No woman should be so close to another man that she can share things with him that she cannot share with her husband. Likewise, no man should be so close to another woman that he can share things with her that he cannot share with his wife. This creates a wedge between the couple that slowly develops into a rift that will inevitably lead to adultery. Men and women should not hang out with each other alone. Ever! There is too much temptation to fall into sin and commit adultery together and against your spouse. A man should never drive in a car alone with any woman who is not his wife, his mother, or his sister. Likewise, a woman should never drive in a car alone with any man who is not her husband, her father, or her brother.

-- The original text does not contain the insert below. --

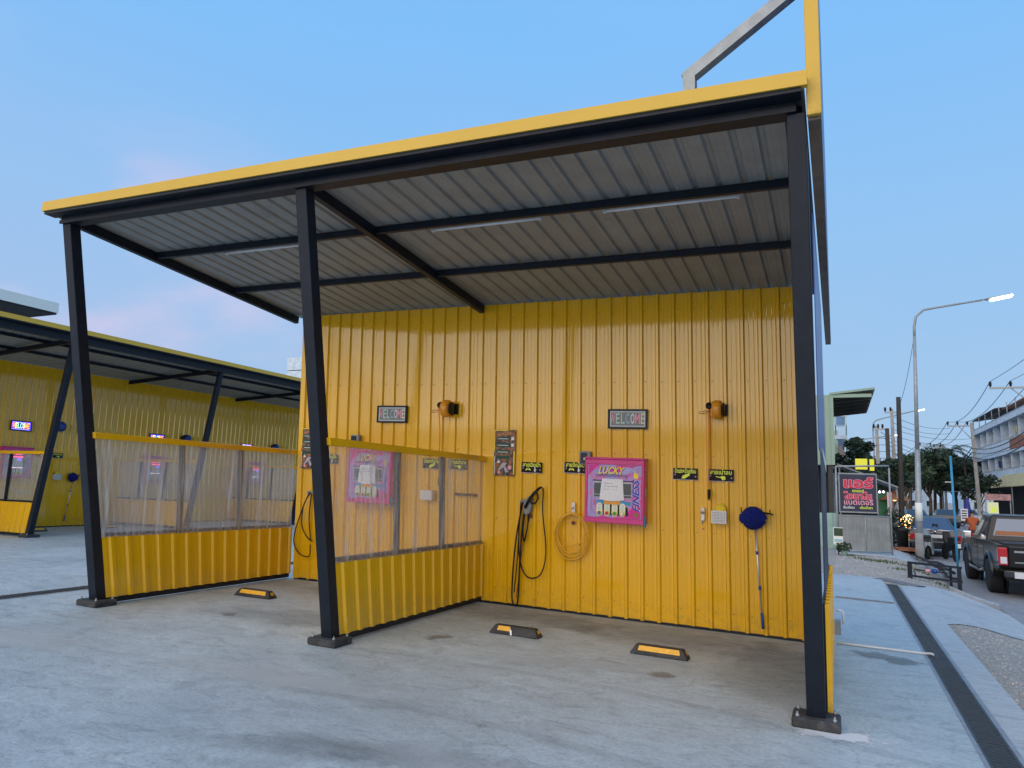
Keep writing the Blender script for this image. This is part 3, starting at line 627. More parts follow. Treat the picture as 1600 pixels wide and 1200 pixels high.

If the wife is not home and one of her girl friends comes over to see her, the husband should not invite her into the home or leave the home and go somewhere with her. He does not know if his wife's friend secretly has a crush on him. He does not know if her friend will make up lies and say he raped her. Others who see this will surely think that he is cheating on his wife, even if nothing actually happens. The same is true vice versa. If the man is not home and one of his guy friends comes over to see him, the wife should not invite him into the home or leave the home and go somewhere with him. She does not know if her husband's friend secretly has a crush on her. She does not know if he will try and rape her. Others who see this will surely think that she is cheating on her husband, even if nothing actually happens. Luckily, opposite sex friendships tend to die off after marriage, which is a good thing. Any man or woman who desperately wants to keep such friendships is doing so out of selfish motives, keeping "backup" around just in case things go sour. It is pretty much pre-meditated adultery at this point.

The sanctity of marriage needs to be guarded at all costs. "Avoid all appearance of evil" (1 Thess. 5:22), and "flee from youthful lusts" (2 Tim. 2:22a). Learn the lesson of Joseph with Potiphar's wife (Gen. 39:6c-23). "Therefore be careful how you walk, not as unwise men, but as wise, ... because the days are evil" (Eph. 5:15-16).